You also have to realize that if they had claimed it was a recession, it would have bucked the trends of almost every (if not actually every) recession before it as well. Like employment was going up during the supposed recession. So the argue this person cuts both ways.
The definition of recession didn’t changed. You didn’t know how it was defined, and you thought the layman rule of thumb definition was the official definition. When you learned how it’s really defined…did you say “wow, great I learned something new today.”?
No you said “it’s those pesky experts that are wrong!”
deleted by creator
Not a big fan of history?
History? Not particularly a big fan. But not sure why that matters. I just pay attention and there was plenty of discussion in 2008 about how they define recession and depression because there was a lot of talk how we would know we were in the latter.
I guess youre not a big fan of learning?
It was rhetorical, I know you’re not a history guy.
Paywalled, so I can’t read it. And I can’t get to via webarchive. You’re hiding your evidence, probably because you realize you are wrong.
But let’s see if you’re a learning guy.*
From an IMF paper in 2009:
There is no official definition of recession, but there is general recognition that the term refers to a period of decline in economic activity. Very short periods of decline are not considered recessions. Most commentators and analysts use, as a practical definition of recession, two consecutive quarters of decline in a country’s real (inflation adjusted) gross domestic product (GDP)—the value of all goods and services a country produces (see “Back to Basics,” F&D, December 2008). Although this definition is a useful rule of thumb, it has drawbacks
*lol we both know you won’t learn.
I’m not here for the argument. I just want to point out that I was able to get to the text of the article you said couldn’t be read in one try. https://archive.ph/boO6q. You’re welcome.
I didn’t even realize that archive.today was another archive site. Thanks for that.
Wait, first he didn’t know the official definition. Now there is no official definition. And your source here confirms the WSJ article that you refused to read. (The salient point is above the paywall line)
Dude.
Probably would have been more accurate to say how they determine how we are in a recession, rather than how they define it. But this seems pedantic nit picking to make me wrong, so you can ignore the fact that the definition didn’t change. Which is, of course, ultimately the point.
Lmao, are you joking?
Now you’re just not saying anything. Thanks for demonstrating that you won’t learn.
Lol watching you is like watching kids argue in the playground
You come in with this empty childish comment, acting like you’re above it. Hilarious.
I’m proud to be the only kid on this playground who can actually make a point.
No, I’m legitimately asking if you’re joking or not.

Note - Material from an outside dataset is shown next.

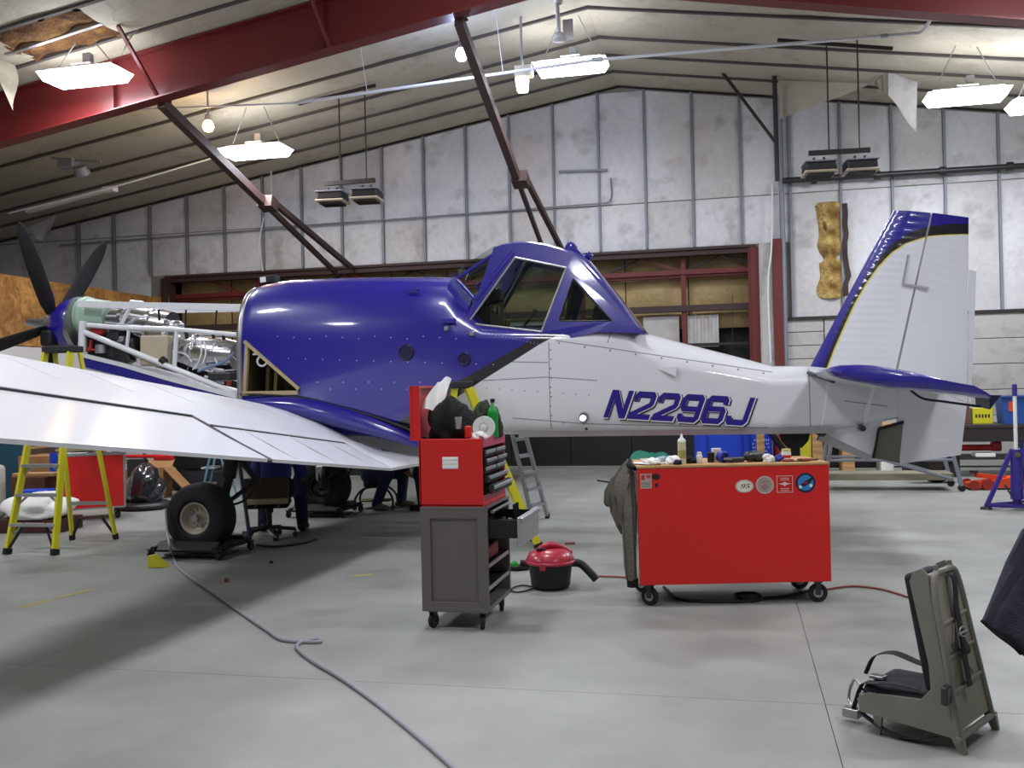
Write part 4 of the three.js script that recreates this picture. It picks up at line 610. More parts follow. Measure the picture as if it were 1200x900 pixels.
{ // engine bay: tubes of the mount, engine, its tank, exhaust and wiring
  const n = 0.3, q = (px, py, dz = n) => atZ(px, py, ZC + dz), fx = TOP[0][0];
  const R = (a, b, r, dz = n) => rod(q(...a, dz), q(...b, dz), r);
  part('upper_longeron', [bar(q(92, 356.5), q(288, 360.5), 0.05, 0.075)], M.tubewhite, plane); part('upper_longeron', [bar(V(-7.7, 2.67, ZC - n), V(fx, 2.62, ZC - n), 0.05, 0.075)], M.tubewhite, plane);
  part('mid_longeron', [R([103, 381], [140, 384], 0.028), R([140, 384], [205, 386], 0.032), R([205, 386], [284, 393], 0.028)], M.tubewhite, plane); part('mid_longeron', R([120, 383], [284, 393], 0.028, -n), M.tubewhite, plane);
  part('mount_tube', R([98, 389], [283, 464], 0.034), M.tubewhite, plane); part('mount_tube', rod(V(-7.65, 2.4, ZC - n), V(fx, 1.62, ZC - n), 0.034), M.tubewhite, plane);
  part('mount_upright', R([207, 388], [204, 434], 0.026), M.tubewhite, plane); part('mount_upright', R([151, 386], [148, 412], 0.02), M.tubewhite, plane); part('mount_upright', [R([97, 376], [96, 412], 0.045)], M.tubewhite, plane);
  part('cross_strut', [R([142, 380], [156, 354], 0.022), R([153, 353.5], [168, 355], 0.022)], M.tubewhite, plane);
  parts('tube_clamp', [R([189, 421], [194, 425], 0.045), R([218, 386], [219, 397], 0.02), R([250, 389], [250, 397], 0.02), R([262, 390], [262, 398], 0.02)], M.black, plane);
  parts('hanging_strap', [R([186, 363], [187, 376], 0.014), R([218, 363], [217, 388], 0.01), R([254, 363], [252, 388], 0.01)], M.black, plane);
  // engine body
  part('gearbox', [rod(V(-7.7, 2.58, ZC), V(-7.3, 2.56, ZC), 0.24, 0.2, 28), to(0.2, 0.05, -7.62, 2.58, ZC, 0, Math.PI / 2)], M.mint, plane);
  part('engine_casing', [rod(V(-7.3, 2.52, ZC), V(-6.95, 2.48, ZC), 0.17, 0.19, 24), rod(V(-6.95, 2.48, ZC), V(-6.5, 2.4, ZC), 0.22, 0.2, 24), rod(V(-7.1, 2.5, ZC), V(-7.05, 2.5, ZC), 0.21, 0.21, 24), rod(V(-6.75, 2.44, ZC), V(-6.7, 2.43, ZC), 0.24, 0.24, 24)], M.foil, plane);
  part('gear_housing', [rb(0.36, 0.4, 0.4, 0.06, -7.35, 2.22, ZC), rb(0.3, 0.24, 0.3, 0.05, -7.0, 2.18, ZC + 0.1)], M.darksteel, plane);
  part('oil_tank', rb(0.36, 0.36, 0.16, 0.03, ...q(184, 411, 0.2).toArray(), 0, 0, -0.02), M.beige, plane);
  part('exhaust_pipe', [crease(mv(la([[0, -0.35], [0.17, -0.34], [0.19, -0.2], [0.2, 0], [0.19, 0.2], [0.15, 0.34], [0, 0.36]], 28), ...q(247, 414, 0.06).toArray(), 0, 0, Math.PI / 2 - 0.12), 0.6), rod(q(214, 400, 0), q(225, 408, 0), 0.19, 0.2), to(0.2, 0.014, ...q(233, 411, 0.06).toArray(), 0, Math.PI / 2)], M.foil, plane);
  part('heat_wrap', [sp(0.13, ...q(165, 373, 0.05).toArray(), 1.4, 0.7, 1), sp(0.12, ...q(185, 378, 0.05).toArray(), 1.5, 0.6, 1), sp(0.1, ...q(204, 382, 0.05).toArray(), 1.3, 0.7, 1), sp(0.11, ...q(200, 405, 0).toArray())], M.foil, plane);
  parts('fuel_control', [rb(0.16, 0.09, 0.14, 0.02, ...q(116, 389, 0.2).toArray()), rb(0.08, 0.05, 0.1, 0.01, ...q(104, 410, 0.22).toArray()), rod(q(96, 410, 0.25), q(114, 410, 0.25), 0.014), rod(q(107, 398, 0.25), q(106, 409, 0.25), 0.02)], M.redpart, plane);
  parts('accessory', [rb(0.12, 0.14, 0.14, 0.02, ...q(137, 392, 0.2).toArray()), cy(0.08, 0.08, 0.16, ...q(134, 410, 0.15).toArray()), rb(0.1, 0.18, 0.14, 0.02, ...q(150, 417, 0.2).toArray(), 0, 0, 0.4)], M.darksteel, plane);
  parts('oil_cooler', [cy(0.07, 0.07, 0.1, ...q(119, 409, 0.22).toArray()), rb(0.1, 0.12, 0.1, 0.02, ...q(143, 400, 0.2).toArray())], M.alu, plane);
  parts('starter', [rod(q(165, 402, 0.0), q(205, 410, 0.0), 0.14), rb(0.3, 0.1, 0.2, 0.02, ...q(262, 441, 0.18).toArray())], M.darksteel, plane);
  part('bracket', [R([246, 440], [251, 432], 0.016, 0.22), R([251, 432], [262, 434], 0.016, 0.22), R([240, 441], [262, 449], 0.014, 0.22)], M.tubewhite, plane);
  seed = 21;
  for (let k = 0; k < 16; k++) { const a = [rr(150, 262), rr(388, 425)], b = [a[0] + rr(-14, 26), a[1] + rr(12, 30)]; const c = [(a[0] + b[0]) / 2 + rr(-12, 12), (a[1] + b[1]) / 2 + rr(-6, 6)], dz = rr(0.16, 0.27); if (b[1] < 418 + (b[0] - 150) * 0.29) part('wire', tube([q(...a, dz), q(...c, dz), q(...b, dz)], rr(0.006, 0.012), 6), k % 3 ? M.tubewhite : M.steel, plane); }
  part('wire', [tube([q(234, 400, 0.24), q(236, 412, 0.26), q(233, 424, 0.26), q(229, 432, 0.24)], 0.009), tube([q(239, 400, 0.24), q(241, 414, 0.26), q(238, 426, 0.26)], 0.009)], M.tubewhite, plane);
  part('blue_hose', tube([q(275, 413, 0.25), q(262, 424, 0.25), q(245, 430, 0.25), q(232, 435, 0.25)], 0.016), stdm(0x7d8fb0, 0.5), plane);
  part('red_cap', rod(q(269, 446, 0.3), q(268, 452, 0.3), 0.025), M.redpart, plane);
  // lower cowling tray: white lip, blue band, white belly
  const lip = (px, py) => q(px, py, 0.42), rows = [[88, 413], [140, 425], [200, 442], [280, 462]].map(([x, y]) => lip(x, y));
  const band = (d0, d1, o, m, name) => part(name, loft(rows.map((p, i) => { const w = 0.3 + 0.16 * i / 3 - o * 0; return [V(p.x, p.y - d0, ZC + w + o), V(p.x, p.y - d1, ZC + w + o), V(p.x, p.y - d1, ZC + w - 0.02), V(p.x, p.y - d0, ZC + w - 0.02)]; }).map((r) => r.slice().reverse())).toNonIndexed(), m, plane).geometry.computeVertexNormals();
  band(0, 0.05, 0.02, M.paintwhite, 'cowl_lip'); band(0.05, 0.16, 0.01, M.blue, 'cowl_band');
  part('cowl_belly', crease(loft(rows.map((p, i) => { const w = 0.3 + 0.16 * i / 3; return [...Array(14).keys()].map((k) => { const a = k / 13 * Math.PI; return V(p.x, p.y - 0.1 - (0.28 + 0.1 * i / 3) * Math.pow(Math.sin(a), 0.6), ZC + w * Math.cos(a)); }).concat([V(p.x, p.y - 0.05, ZC - w + 0.02), V(p.x, p.y - 0.12, ZC), V(p.x, p.y - 0.05, ZC + w - 0.02)]); })).toNonIndexed(), 0.8), M.paintwhite, plane);
}
rebase(plane);
{ // post under the tail
  const t = thing('tail_stand', 'black support post under the rear fuselage behind the red bench cabinet', 'stand', [0.58, 0, ZC]);
  part('saddle', loft([[V(-0.16, 1.11, -0.12), V(0.16, 1.11, -0.12), V(0.16, 1.11, 0.12), V(-0.16, 1.11, 0.12)], [V(-0.13, 1.0, -0.1), V(0.13, 1.0, -0.1), V(0.13, 1.0, 0.1), V(-0.13, 1.0, 0.1)], [V(-0.07, 0.93, -0.07), V(0.07, 0.93, -0.07), V(0.07, 0.93, 0.07), V(-0.07, 0.93, 0.07)]].map((r) => r.slice().reverse())).toNonIndexed(), M.rubber, t).geometry.computeVertexNormals();
  part('post', cy(0.055, 0.065, 0.93, 0, 0.465, 0), M.black, t); part('foot_plate', rb(0.5, 0.03, 0.5, 0.01, 0, 0.015, 0), M.darksteel, t);
}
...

You’re citing an opinion piece, that vaguely references what yellen says. I just gave you a paper from the IMF, from over a decade before the definition “changed,” that says the definition you use is not the definition.
You also have to realize that if they had claimed it was a recession, it would have bucked the trends of almost every (if not actually every) recession before it as well. Like employment was going up during the supposed recession. So the argue this person cuts both ways.